Ghita Jalal, Nolwenn Maudet and Wendy E. Mackay's Color Portraits (2015) CHI paper on ACM Digital Library
Video Demonstration on Vimeo

  • Examples from Code as a Creative Medium and Color Portraits recreated in Processing: 4:30-5:10


Color constraints and juxtaposition

Accented Palette

Palette from Photo


Color Relativity

Palette Explorer

Color Partner


  • Introduce week 5 assignment: 5:10-5:20


Assignment

  • Create a color picker

Using Processing, create a simple user interface that enables a person to create a simple color palette. Your only restriction is that it cannot resemble an existing color picker UI (i.e. the ones found in Photoshop etc.)

You may incorporate conventional UI elements from the controlP5 library including buttons, drop-downs, and sliders. You may also create your own interface elements and interactions as demonstrated in the code examples shown in class.

Choose a form of input for determining the color. You can sample based on the mouse position, generate random variations by incorporating noise, or map external data from sound or video to color values.

You might also consider the ways in which the color picker enables a person to compare or organize colors. You can also choose to constrain the range of colors a person can select from.


  • Once you've created your color picker, write a brief description the design principles behind it.

What audience is it intended for?
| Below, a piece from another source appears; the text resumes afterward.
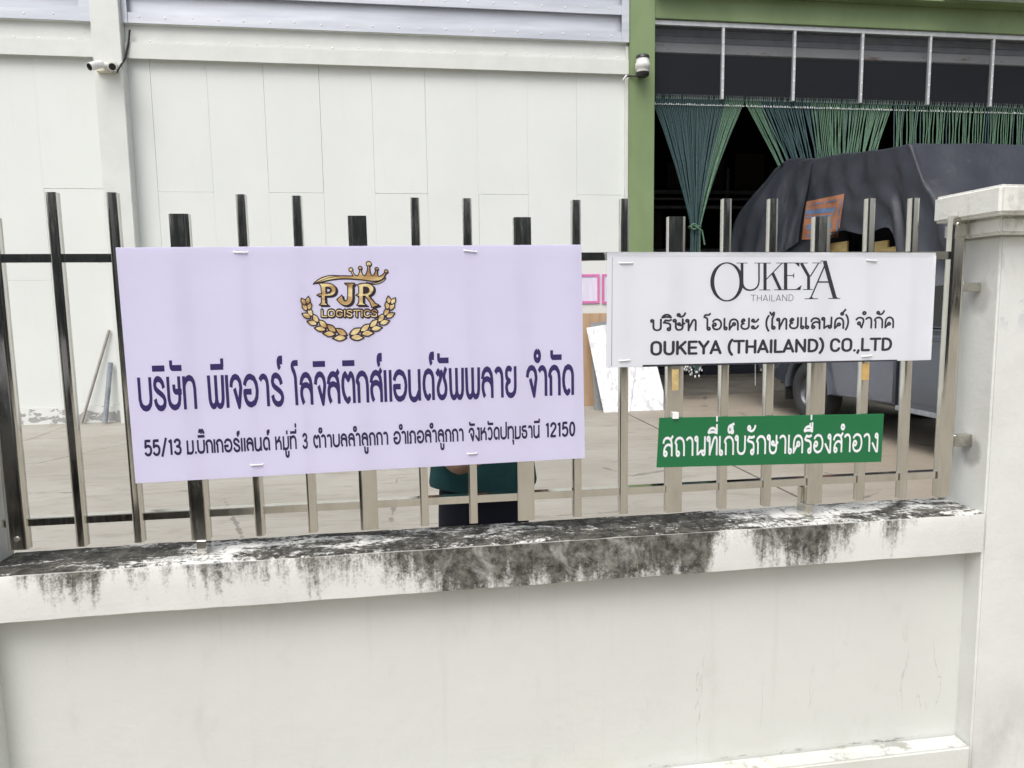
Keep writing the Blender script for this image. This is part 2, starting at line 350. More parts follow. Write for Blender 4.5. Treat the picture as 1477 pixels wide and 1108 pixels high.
# ------------------------------------------------------------------ mesh helpers
def tag(o, label=None, cat=None, group=None, kind=None):
    if label: o['label'] = label
    if cat: o['category'] = cat
    if group: o['group'] = group
    if kind: o['kind'] = kind
    return o
def empty(name, loc, label=None, cat=None, group=None, kind=None):
    o = bpy.data.objects.new(name, None); C.objects.link(o); o.location = loc; o.empty_display_size = .1
    return tag(o, label, cat, group, kind)
ORIG = {}
def link(name, me, mat, parent=None):
    o = bpy.data.objects.new(name, me); C.objects.link(o)
    if mat is not None and not me.materials:
        for m in (mat if isinstance(mat, (list, tuple)) else [mat]): me.materials.append(MAT[m] if isinstance(m, str) else m)
    if parent is not None:
        o.parent = parent
        # meshes are written in world coordinates: undo the location of the parents
        off = Vector((0, 0, 0)); p = parent
        while p is not None: off += p.location; p = p.parent
        o.location = -off
    return o
class MB:
    def __init__(s): s.v = []; s.f = []; s.mi = []; s.sm = []
    def add(s, vs, fs, mi=0, smooth=False):
        k = len(s.v); s.v += [tuple(a) for a in vs]; s.f += [tuple(i+k for i in f) for f in fs]; s.mi += [mi]*len(fs); s.sm += [smooth]*len(fs); return s
    def box(s, a, b, mi=0):
        x0, y0, z0 = a; x1, y1, z1 = b
        return s.add([(x0, y0, z0), (x1, y0, z0), (x1, y1, z0), (x0, y1, z0), (x0, y0, z1), (x1, y0, z1), (x1, y1, z1), (x0, y1, z1)],
                     [(0, 3, 2, 1), (4, 5, 6, 7), (0, 1, 5, 4), (1, 2, 6, 5), (2, 3, 7, 6), (3, 0, 4, 7)], mi)
    def prism(s, p8, mi=0):      # bottom 4, top 4
        return s.add(p8, [(0, 3, 2, 1), (4, 5, 6, 7), (0, 1, 5, 4), (1, 2, 6, 5), (2, 3, 7, 6), (3, 0, 4, 7)], mi)
    def tube(s, pts, rad, k=8, mi=0, caps=True):
        pts = [Vector(p) for p in pts]; rr = rad if isinstance(rad, (list, tuple)) else [rad]*len(pts)
        ring = []; prev = None
        for i, p in enumerate(pts):
            d = (pts[min(i+1, len(pts)-1)]-pts[max(i-1, 0)]).normalized()
            if prev is None:
                a = Vector((0, 0, 1)) if abs(d.z) < .9 else Vector((1, 0, 0)); n1 = d.cross(a).normalized()
            else: n1 = (prev-d*prev.dot(d)).normalized()
            prev = n1; n2 = d.cross(n1)
            ring.append([p+(n1*math.cos(2*PI*j/k)+n2*math.sin(2*PI*j/k))*rr[i] for j in range(k)])
        vs = [q for r_ in ring for q in r_]; fs = []
        for i in range(len(pts)-1):
            for j in range(k): fs.append((i*k+j, i*k+(j+1) % k, (i+1)*k+(j+1) % k, (i+1)*k+j))
        s.add(vs, fs, mi, True)
        if caps: s.add(ring[0], [tuple(range(k-1, -1, -1))], mi); s.add(ring[-1], [tuple(range(k))], mi)
        return s
    def ell(s, c, r, k=14, m=9, mi=0):
        vs = []; fs = []
        for i in range(m+1):
            t = PI*i/m
            for j in range(k): vs.append((c[0]+r[0]*math.sin(t)*math.cos(2*PI*j/k), c[1]+r[1]*math.sin(t)*math.sin(2*PI*j/k), c[2]+r[2]*math.cos(t)))
        for i in range(m):
            for j in range(k): fs.append((i*k+j, (i+1)*k+j, (i+1)*k+(j+1) % k, i*k+(j+1) % k))
        return s.add(vs, fs, mi, True)
    def mesh(s, name, bevel=0, seg=1, weld=0):
        me = bpy.data.meshes.new(name); me.from_pydata(s.v, [], s.f)
        for p, i, q in zip(me.polygons, s.mi, s.sm): p.material_index = i; p.use_smooth = q
        if bevel or weld:
            bm = bmesh.new(); bm.from_mesh(me)
            if weld: bmesh.ops.remove_doubles(bm, verts=bm.verts, dist=weld)
            if bevel: bmesh.ops.bevel(bm, geom=[e for e in bm.edges if len(e.link_faces) == 2 and e.calc_face_angle(0) > .5], offset=bevel, segments=seg, affect='EDGES')
            bm.normal_update(); bm.to_mesh(me); bm.free()
        me.update(); return me
    def obj(s, name, mat, parent=None, bevel=0, seg=1, weld=0): return link(name, s.mesh(name, bevel, seg, weld), mat, parent)
def box(name, a, b, mat, parent=None, bevel=0, seg=1): return MB().box(a, b).obj(name, mat, parent, bevel, seg)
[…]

What practices are you trying to support? (e.g. exploration? fine-grained control? comparison between alternatives?) How did you approach balancing ease of use with control and expressiveness?

  • Upload your Processing code and screenshots to your GitHub repository in the week6 directory. Also upload a text or markdown document with your 1 paragraph description. Please upload this material by 6:00 PM Monday evening.